The Self in Search of Reality
This is the final part of the extract from Life Is Real Only Then, When ‘I Am’.
The general radiation of a person also consists of three independent kinds of vibrations, each with its own quality of vivifyingness.
And just as the heterogeneous vibrations given off by the Earth encounter certain well-defined limits in the course of their expansion according to their degree of vivifyingness, so too the different elements of the general radiation of a person have their precise limits.
For example, while the vibrations issuing from a process of active reasoning can, under certain known conditions, acquire a force of expansion that can span hundreds or thousands of kilometers, the vibrations given off by the process of sensation, however active it may be, cannot extend beyond some two hundred meters.

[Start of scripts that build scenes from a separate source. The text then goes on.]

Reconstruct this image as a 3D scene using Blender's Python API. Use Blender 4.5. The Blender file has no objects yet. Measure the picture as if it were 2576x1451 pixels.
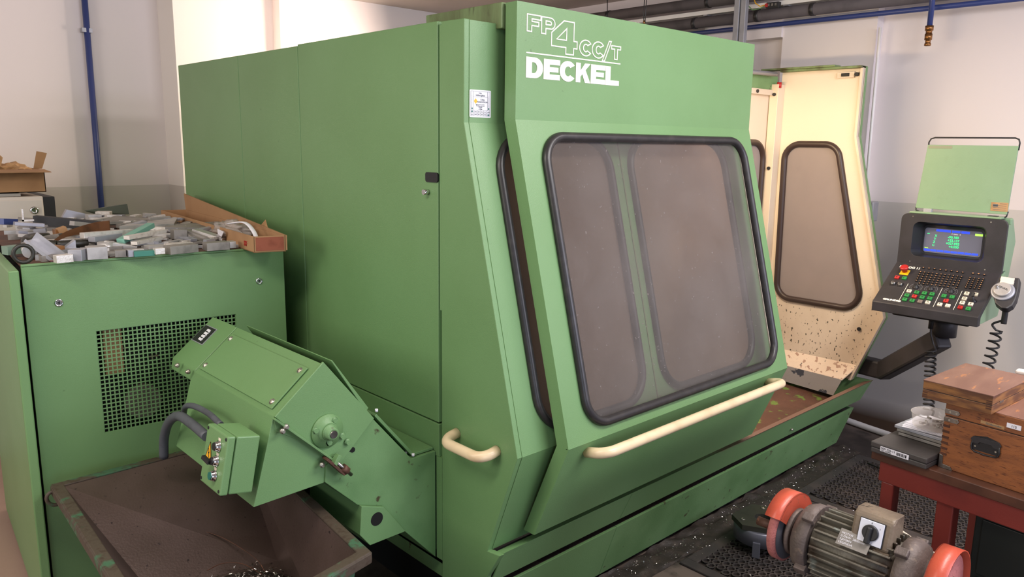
import bpy, bmesh, math, random
from mathutils import Vector, Matrix
from mathutils.geometry import tessellate_polygon
R = math.radians
random.seed(7)
scn = bpy.context.scene
col = scn.collection
# ------------------------------------------------------------------ camera
F, YAW, PITCH, ROLL, PX, PY = 1941.17, R(46.885), R(10.712), R(-0.8603), 1288.0, 725.5
CAM = Vector((0, 0, 1.65))
_f = Vector((math.cos(YAW)*math.cos(PITCH), math.sin(YAW)*math.cos(PITCH), -math.sin(PITCH)))
_r = Vector((math.sin(YAW), -math.cos(YAW), 0)); _d = _f.cross(_r)
_c, _s = math.cos(ROLL), math.sin(ROLL)
RT = _c*_r + _s*_d; DN = -_s*_r + _c*_d; FW = _f
cam = bpy.data.objects.new('camera', bpy.data.cameras.new('camera')); col.objects.link(cam)
cam.matrix_world = Matrix(((RT.x, -DN.x, -FW.x, CAM.x), (RT.y, -DN.y, -FW.y, CAM.y), (RT.z, -DN.z, -FW.z, CAM.z), (0, 0, 0, 1)))
cam.data.sensor_width = 36; cam.data.lens = F/2576*36; cam.data.clip_start = 0.05
scn.camera = cam
# ------------------------------------------------------------------ light and exposure
scn.view_settings.view_transform = 'Standard'; scn.view_settings.look = 'None'
scn.view_settings.exposure = 0.12; scn.view_settings.gamma = 1.0
try: scn.view_settings.use_curve_mapping = False
except Exception: pass
w = bpy.data.worlds.new('world'); scn.world = w; w.use_nodes = True
w.node_tree.nodes['Background'].inputs[0].default_value = (0.86, 0.84, 0.93, 1)
w.node_tree.nodes['Background'].inputs[1].default_value = 0.32
def area(name, loc, target, sx, sy, power, color):
    l = bpy.data.lights.new(name, 'AREA'); l.shape = 'RECTANGLE'; l.size = sx; l.size_y = sy; l.energy = power; l.color = color
    o = bpy.data.objects.new(name, l); col.objects.link(o); o.location = loc
    o.rotation_euler = (Vector(target)-Vector(loc)).to_track_quat('-Z', 'Y').to_euler(); return o
area('window_light_right', (2.9, -2.6, 2.3), (2.6, 2.0, 0.9), 2.4, 1.6, 120, (0.78, 0.80, 1.0))
area('low_cool_fill', (-0.9, -1.6, 1.0), (1.5, 1.8, 0.4), 1.0, 1.6, 20, (0.62, 0.80, 1.0))  # added cool fill that brightens the low front cheek, no doorway modelled
area('window_light_left', (-2.4, 2.6, 2.2), (1.5, 2.6, 0.9), 1.6, 1.4, 46, (1.0, 0.93, 0.84))
area('window_light_back_room', (3.2, 4.4, 2.1), (2.0, 5.1, 1.8), 0.4, 0.5, 34, (1.0, 0.82, 0.68))
area('ceiling_light', (2.3, 0.1, 2.62), (2.2, 0.9, 0.0), 1.8, 0.4, 58, (1.0, 0.96, 0.93))
area('ceiling_light', (-0.2, 1.6, 2.62), (0.3, 2.1, 0.0), 1.4, 0.3, 26, (1.0, 0.93, 0.84))

def px(x, y, ax, v):                      # where the sight line of a photo point meets a real plane X/Y/Z = v
    q = RT*((x-PX)/F) + DN*((y-PY)/F) + FW
    i = 'XYZ'.index(ax); return CAM + q*((v-CAM[i])/q[i])
def pxp(x, y, P, n):
    q = RT*((x-PX)/F) + DN*((y-PY)/F) + FW
    n = Vector(n); return CAM + q*(n.dot(Vector(P)-CAM)/n.dot(q))
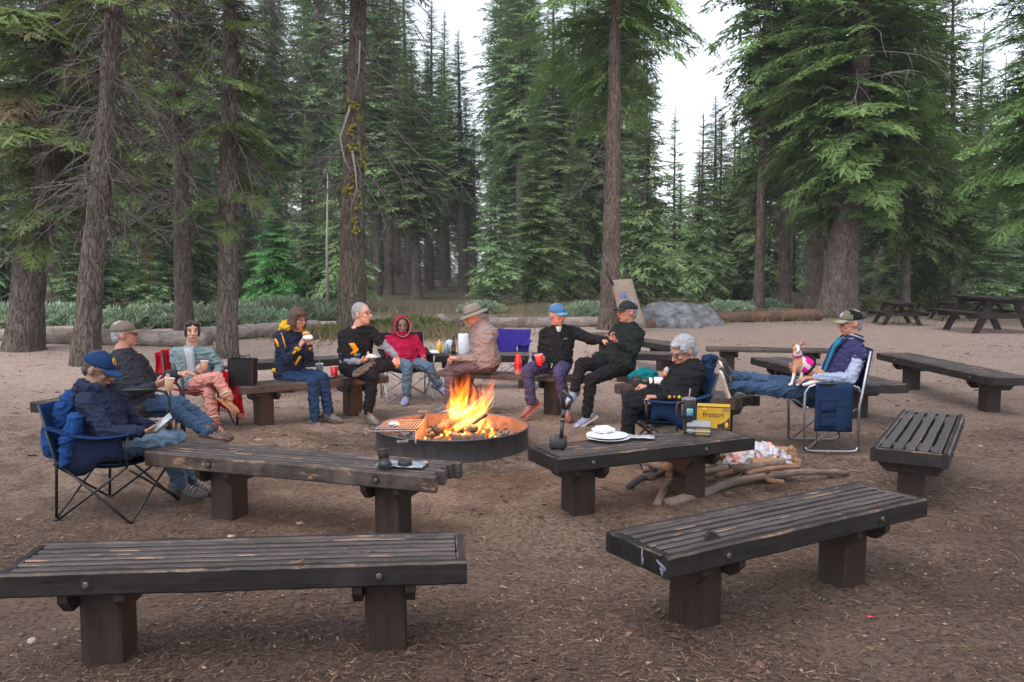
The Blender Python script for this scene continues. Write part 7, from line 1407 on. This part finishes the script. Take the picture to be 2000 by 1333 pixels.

In man, the three kinds of vibrations have their origin in the following three processes:
The first kind of vibrations has its origin in the process called “active thought,” and sometimes even, thanks to certain known combinations, in the process of “passive thought.”
The second kind of vibrations has its origin in the process called “feeling.”
The third kind of vibrations corresponds to the totality of the results issuing from the functioning of all the organs of the physical body— they are also referred to as “vibrations of the instinctive functions.”
The vibrations given off by the whole presence of a man in a state of complete relaxation constitute in themselves an atmosphere analogous to the spectrum of colors, having a known limit to its expansion.
And as soon as a man begins to think, to feel or to move, this spectrum-like atmosphere changes, both as to the volume of its expansion and as to the quality of its presence.
The greater the intensity of manifestation of one or another of the separate functions of the general psyche of a man, the more the spectrum of his atmosphere is differentiated.